Last week was International Women’s Day. I’d like to say a few words. I was lazy last week due to the nice weather so I didn’t write anything, but really, this shouldn’t be limited to one day of the year.

Some statistics: the average age of a farmer in the United States is about 60 years old. Of all the farmers and ranchers in the country, 1/3 are women. Now, of all the young farmers who just started farming less than 10 years ago, 41% are women. Finally, and this is the most important point, even though there is no figure for this in the USDA census, I am willing to bet that the percentage of young farmers who just started farming less than 10 years ago AND are also farming organically is around 60%. Based on my decade of experience farming and what I’ve witnessed at conferences, apprenticeship programs, and workshops, there are many more young organic farmers who are female than there are male. Three out of the four farms I’ve apprenticed at are run by women (meaning, a woman makes all the decisions), and around 3 out of 5 farmhands at each of them are also women. At conferences and workshops, there are more women present, and at least half of the presenters are women.

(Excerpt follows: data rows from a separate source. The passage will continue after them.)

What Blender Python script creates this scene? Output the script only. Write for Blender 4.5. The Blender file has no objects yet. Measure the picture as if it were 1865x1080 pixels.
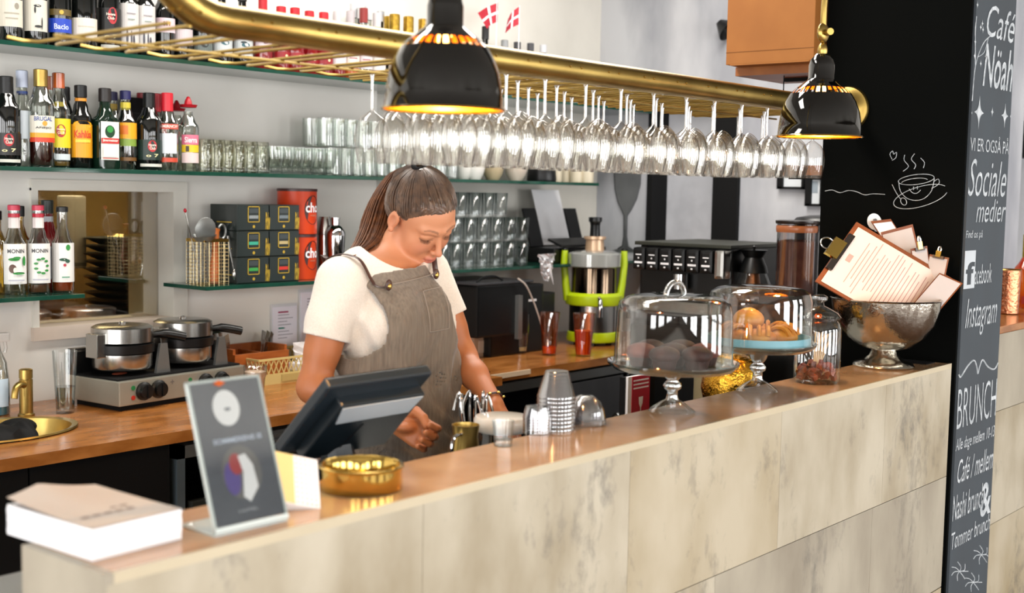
import bpy, bmesh, math, random
import numpy as np
from mathutils import Vector, Matrix, Euler
random.seed(7)
SC = bpy.context.scene
COL = SC.collection
PI = math.pi

# ------------------------------------------------------------------ camera
F = 2300.0
CAM_H = 1.65
_X = np.array([1912.93, 155.9, F]); _X /= np.linalg.norm(_X)
_D = np.array([-512., -27650., F]); _Z = -_D/np.linalg.norm(_D)
_X = _X - _Z*(_X@_Z); _X /= np.linalg.norm(_X)
_Y = -np.cross(_Z, _X)
MW = np.array([_X, _Y, _Z])            # world <- (right, up, forward)
cam_data = bpy.data.cameras.new('camera')
cam = bpy.data.objects.new('camera', cam_data); COL.objects.link(cam)
cam_data.sensor_width = 36.0
cam_data.lens = F/1865*36
R = MW[:, 0]; U = MW[:, 1]; FW = MW[:, 2]
cam.matrix_world = Matrix(((R[0], U[0], -FW[0], 0), (R[1], U[1], -FW[1], 0), (R[2], U[2], -FW[2], CAM_H), (0, 0, 0, 1)))
cam_data.dof.use_dof = True
cam_data.dof.focus_distance = 3.7
cam_data.dof.aperture_fstop = 3.4
cam_data.clip_start = 0.05
SC.camera = cam

# ------------------------------------------------------------------ light, exposure
SC.view_settings.view_transform = 'Standard'
SC.view_settings.look = 'None'
SC.view_settings.gamma = 1.0
SC.view_settings.use_curve_mapping = False
SC.view_settings.exposure = 0.62
SC.cycles.max_bounces = 9
SC.cycles.diffuse_bounces = 4
SC.cycles.glossy_bounces = 5
SC.cycles.transmission_bounces = 6
SC.cycles.transparent_max_bounces = 40
SC.cycles.caustics_reflective = False
SC.cycles.caustics_refractive = False
SC.cycles.sample_clamp_indirect = 6.0
world = bpy.data.worlds.new('world'); SC.world = world
world.use_nodes = True
world.node_tree.nodes['Background'].inputs[0].default_value = (0.75, 0.86, 1.0, 1)
world.node_tree.nodes['Background'].inputs[1].default_value = 1.0

def area(name, loc, rot, sx, sy, power, col=(1, 1, 1)):
    l = bpy.data.lights.new(name, 'AREA'); l.shape = 'RECTANGLE'; l.size = sx; l.size_y = sy
    l.energy = power; l.color = col
    o = bpy.data.objects.new(name, l); COL.objects.link(o); o.location = loc; o.rotation_euler = rot
    return o
# daylight entering by the tall windows of the front wall (behind the camera) and of the side wall
FRONT_Y = -3.6
WIN_X = [-1.6, 0.6, 2.8, 5.0, 7.2]
for wx in WIN_X:
    area('window_daylight', (wx, FRONT_Y-0.06, 1.47), (PI/2, 0, 0), 1.3, 2.8, 70, (1.0, 0.98, 0.95))
SIDE_X = -3.4
SIDE_Y = (-2.6, -.9, .8, 2.5)
for wy in SIDE_Y:
    area('window_daylight', (SIDE_X-0.06, wy, 1.47), (PI/2, 0, -PI/2), 1.1, 2.8, 50, (1.0, 0.98, 0.95))

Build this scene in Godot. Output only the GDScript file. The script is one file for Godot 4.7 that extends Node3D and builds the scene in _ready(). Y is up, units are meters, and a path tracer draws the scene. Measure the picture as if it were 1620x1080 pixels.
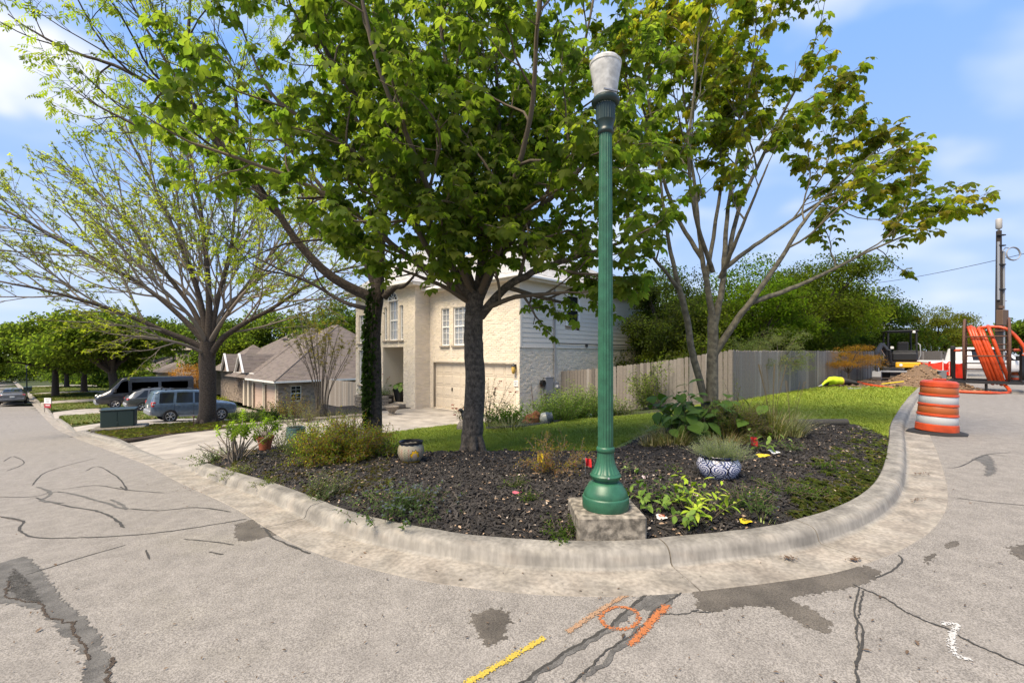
extends Node3D

const EYE := 1.5
const FPX := 720.0
const TURN := -0.7669 
var rg := RandomNumberGenerator.new()
var used := {}
var M := {}
var T := {}
var KERB: PackedVector2Array = []
var LOT: PackedVector2Array = []
var BED: PackedVector2Array = []
var nz := FastNoiseLite.new()

class MB:
	var v := PackedVector3Array()
	var n := PackedVector3Array()
	var u := PackedVector2Array()
	var c := PackedColorArray()
	var ix := PackedInt32Array()
	var col := Color.WHITE

	func vt(p: Vector3, nn: Vector3, t := Vector2.ZERO) -> int:
		v.append(p)
		n.append(nn)
		u.append(t)
		c.append(col)
		return v.size() - 1

	func tri(a: int, b: int, d: int) -> void:
		var g := (v[d] - v[a]).cross(v[b] - v[a])
		ix.append(a)
		if g.dot(n[a] + n[b] + n[d]) < 0.0:
			ix.append(d)
			ix.append(b)
		else:
			ix.append(b)
			ix.append(d)

	func face(p: PackedVector3Array, hint := Vector3.ZERO) -> void:
		var nn := (p[2] - p[0]).cross(p[1] - p[0]).normalized()
		if hint != Vector3.ZERO and nn.dot(hint) < 0.0:
			nn = -nn
		var s := v.size()
		for q in p:
			vt(q, nn, Vector2(q.x + q.z, q.y))
		for i in range(1, p.size() - 1):
			tri(s, s + i, s + i + 1)

	func box(ctr: Vector3, size: Vector3, bas := Basis(), bev := 0.0) -> void:
		var h := size * 0.5
		var b: float = minf(bev, minf(h.x, minf(h.y, h.z)) * 0.9)
		var k := h - Vector3(b, b, b)
		for ax in 3:
			var b1 := (ax + 1) % 3
			var b2 := (ax + 2) % 3
			for s in [-1.0, 1.0]:
				var pts := PackedVector3Array()
				for q in [[-1, -1], [1, -1], [1, 1], [-1, 1]]:
					var p := Vector3.ZERO
					p[ax] = h[ax] * s
					p[b1] = k[b1] * q[0]
					p[b2] = k[b2] * q[1]
					pts.append(ctr + bas * p)
				var nn := Vector3.ZERO
				nn[ax] = s
				face(pts, bas * nn)
				if b > 0.0:
					for s2 in [-1.0, 1.0]:
						var e := PackedVector3Array()
						for q in [[0, -1], [0, 1], [1, 1], [1, -1]]:
							var p := Vector3.ZERO
							p[ax] = (h[ax] if q[0] == 0 else k[ax]) * s
							p[b1] = (k[b1] if q[0] == 0 else h[b1]) * s2
							p[b2] = k[b2] * q[1]
							e.append(ctr + bas * p)
						var en := Vector3.ZERO
						en[ax] = s
						en[b1] = s2
						face(e, bas * en)
		if b > 0.0:
			for sx in [-1.0, 1.0]:
				for sy in [-1.0, 1.0]:
					for sz in [-1.0, 1.0]:
						var sg := Vector3(sx, sy, sz)
						face(PackedVector3Array([ctr + bas * (Vector3(h.x, k.y, k.z) * sg), ctr + bas * (Vector3(k.x, h.y, k.z) * sg), ctr + bas * (Vector3(k.x, k.y, h.z) * sg)]), bas * sg)

	func bar(p: Vector3, q: Vector3, w: float, h: float, bev := 0.0) -> void:
		var d := q - p
		var z := d.normalized()
		var x := (Vector3.UP if absf(z.y) < 0.95 else Vector3.RIGHT).cross(z).normalized()
		box((p + q) * 0.5, Vector3(w, h, d.length()), Basis(x, z.cross(x), z), bev)

	func tube(p: PackedVector3Array, r: PackedFloat32Array, sides := 6, cap := true, vs := 1.0) -> void:
		if p.size() < 2:
			return
		var t := (p[1] - p[0]).normalized()
		var x := (Vector3.UP if absf(t.y) < 0.9 else Vector3.RIGHT).cross(t).normalized()
		var s0 := v.size()
		var len_ := 0.0
		for i in p.size():
			if i > 0:
				len_ += p[i].distance_to(p[i - 1])
			var tt := t
			if i < p.size() - 1 and i > 0:
				tt = ((p[i + 1] - p[i]).normalized() + (p[i] - p[i - 1]).normalized()).normalized()
			elif i == p.size() - 1:
				tt = (p[i] - p[i - 1]).normalized()
			x = (x - tt * x.dot(tt)).normalized()
			var y := tt.cross(x)
			for k in sides + 1:
				var an := TAU * k / sides
				var d := x * cos(an) + y * sin(an)
				vt(p[i] + d * r[i], d, Vector2(float(k) / sides, len_ * vs))
		for i in p.size() - 1:
			for k in sides:
				var a := s0 + i * (sides + 1) + k
				tri(a, a + 1, a + sides + 1)
				tri(a + 1, a + sides + 2, a + sides + 1)
		if cap:
			for e in [0, p.size() - 1]:
				if r[e] > 0.004:
					var ring := PackedVector3Array()
					for k in sides:
						ring.append(v[s0 + e * (sides + 1) + k])
					face(ring, (p[0] - p[1]) if e == 0 else (p[e] - p[e - 1]))

	func rod(p: Vector3, q: Vector3, r: float, sides := 8) -> void:
		tube(PackedVector3Array([p, q]), PackedFloat32Array([r, r]), sides)

	func lathe(pr: PackedVector2Array, seg := 24, xf := Transform3D(), flutes := 0, depth := 0.0) -> void:
		var ns := PackedVector2Array()
		for i in pr.size() - 1:
			var d := pr[i + 1] - pr[i]
			ns.append(Vector2(d.y, -d.x).normalized())
		for i in pr.size() - 1:
			var na := ns[i]
			var nb := ns[i]
			if i > 0 and ns[i - 1].dot(ns[i]) > 0.7:
				na = (ns[i - 1] + ns[i]).normalized()
			if i < ns.size() - 1 and ns[i + 1].dot(ns[i]) > 0.7:
				nb = (ns[i + 1] + ns[i]).normalized()
			var s0 := v.size()
			for k in seg + 1:
				var an := TAU * k / seg
				var f := 1.0
				if flutes > 0:
					f = 1.0 - depth * (0.5 + 0.5 * cos(an * flutes))
				var cd := Vector3(cos(an), 0, sin(an))
				var nd := cd
				if flutes > 0:
					var dr := depth * 0.5 * flutes * sin(an * flutes)
					nd = (cd * f - Vector3(-sin(an), 0, cos(an)) * dr).normalized()
				vt(xf * (cd * pr[i].x * f + Vector3(0, pr[i].y, 0)), (xf.basis * (nd * na.x + Vector3(0, na.y, 0))).normalized(), Vector2(float(k) / seg, pr[i].y))
				vt(xf * (cd * pr[i + 1].x * f + Vector3(0, pr[i + 1].y, 0)), (xf.basis * (nd * nb.x + Vector3(0, nb.y, 0))).normalized(), Vector2(float(k) / seg, pr[i + 1].y))
			for k in seg:
				var a := s0 + k * 2
				if pr[i].x > 0.0001:
					tri(a, a + 2, a + 1)
				if pr[i + 1].x > 0.0001:
					tri(a + 2, a + 3, a + 1)

	func grid(rows: Array, wrap := false, flip := 1.0, cols: Array = []) -> void:
		var nr := rows.size()
		var nc: int = rows[0].size()
		var s0 := v.size()
		for i in nr:
			for j in nc:
				var jp := (j + 1) % nc if wrap else mini(j + 1, nc - 1)
				var jm := (j + nc - 1) % nc if wrap else maxi(j - 1, 0)
				var dj: Vector3 = rows[i][jp] - rows[i][jm]
				var di: Vector3 = rows[mini(i + 1, nr - 1)][j] - rows[maxi(i - 1, 0)][j]
				var nn := dj.cross(di).normalized() * flip
				if cols.size() > 0:
					col = cols[i][j]
				vt(rows[i][j], nn if nn != Vector3.ZERO else Vector3.UP, Vector2(float(j) / nc, float(i) / nr))
		for i in nr - 1:
			for j in (nc if wrap else nc - 1):
				var a := s0 + i * nc + j
				var b := s0 + i * nc + (j + 1) % nc
				tri(a, b, a + nc)
				tri(b, b + nc, a + nc)
		col = Color.WHITE

	func prism(poly: PackedVector2Array, xf: Transform3D, depth: float) -> void:
		var idx := Geometry2D.triangulate_polygon(poly)
		for sgn in [0.0, 1.0]:
			var s := v.size()
			var nn := (xf.basis * Vector3(0, 0, 1.0 if sgn > 0.5 else -1.0)).normalized()
			for q in poly:
				vt(xf * Vector3(q.x, q.y, depth * sgn), nn, q)
			for i in range(0, idx.size(), 3):
				tri(s + idx[i], s + idx[i + 1], s + idx[i + 2])
		var cc := Vector2.ZERO
		var area := 0.0
		for i in poly.size():
			area += poly[i].cross(poly[(i + 1) % poly.size()])
		for i in poly.size():
			var p := poly[i]
			var q := poly[(i + 1) % poly.size()]
			var o := Vector2((q - p).y, -(q - p).x) * signf(area)
			face(PackedVector3Array([xf * Vector3(p.x, p.y, 0), xf * Vector3(q.x, q.y, 0), xf * Vector3(q.x, q.y, depth), xf * Vector3(p.x, p.y, depth)]), xf.basis * Vector3(o.x, o.y, 0))

	func leaf(p: Vector3, dir: Vector3, up: Vector3, ln: float, wd: float, fold := 0.3, droop := 0.4, n_seg := 4, wide := 0.55) -> void:
		var side := dir.cross(up).normalized()
		var upn := side.cross(dir).normalized()
		var s0 := v.size()
		for i in n_seg + 1:
			var t := float(i) / n_seg
			var w := sin(PI * pow(t, log(0.5) / log(wide))) * wd * 0.5
			var m := p + dir * ln * t - upn * (droop * t * t * ln)
			var nn := (upn + dir * droop * t * 1.4).normalized()
			vt(m - side * w + upn * fold * w, (nn + side * fold * 0.8).normalized(), Vector2(0, t))
			vt(m, nn, Vector2(0.5, t))
			vt(m + side * w + upn * fold * w, (nn - side * fold * 0.8).normalized(), Vector2(1, t))
		for i in n_seg:
			var a := s0 + i * 3
			if i > 0:
				tri(a, a + 1, a + 3 if i < n_seg - 1 else a + 4)
				tri(a + 1, a + 2, a + 5 if i < n_seg - 1 else a + 4)
			if i < n_seg - 1:
				tri(a + 1, a + 4, a + 3)
				tri(a + 1, a + 5, a + 4)

	func mesh(vc := false) -> ArrayMesh:
		var arr := []
		arr.resize(Mesh.ARRAY_MAX)
		arr[Mesh.ARRAY_VERTEX] = v
		arr[Mesh.ARRAY_NORMAL] = n
		arr[Mesh.ARRAY_TEX_UV] = u
		if vc:
			arr[Mesh.ARRAY_COLOR] = c
		arr[Mesh.ARRAY_INDEX] = ix
		var m := ArrayMesh.new()
		if ix.size() > 0:
			m.add_surface_from_arrays(Mesh.PRIMITIVE_TRIANGLES, arr)
		return m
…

We need more farmers. We need more young farmers. We need more young, organic farmers. And most specifically, we need more young organic farmers who directly supply their locale. Simply put, young women are at the forefront of the local organic food movement. It’s pretty encouraging.

On this (belated) International Women’s Day, thank you to all of the hard working, passionate women farmers and other food producers who have dedicated their lives to making a positive difference.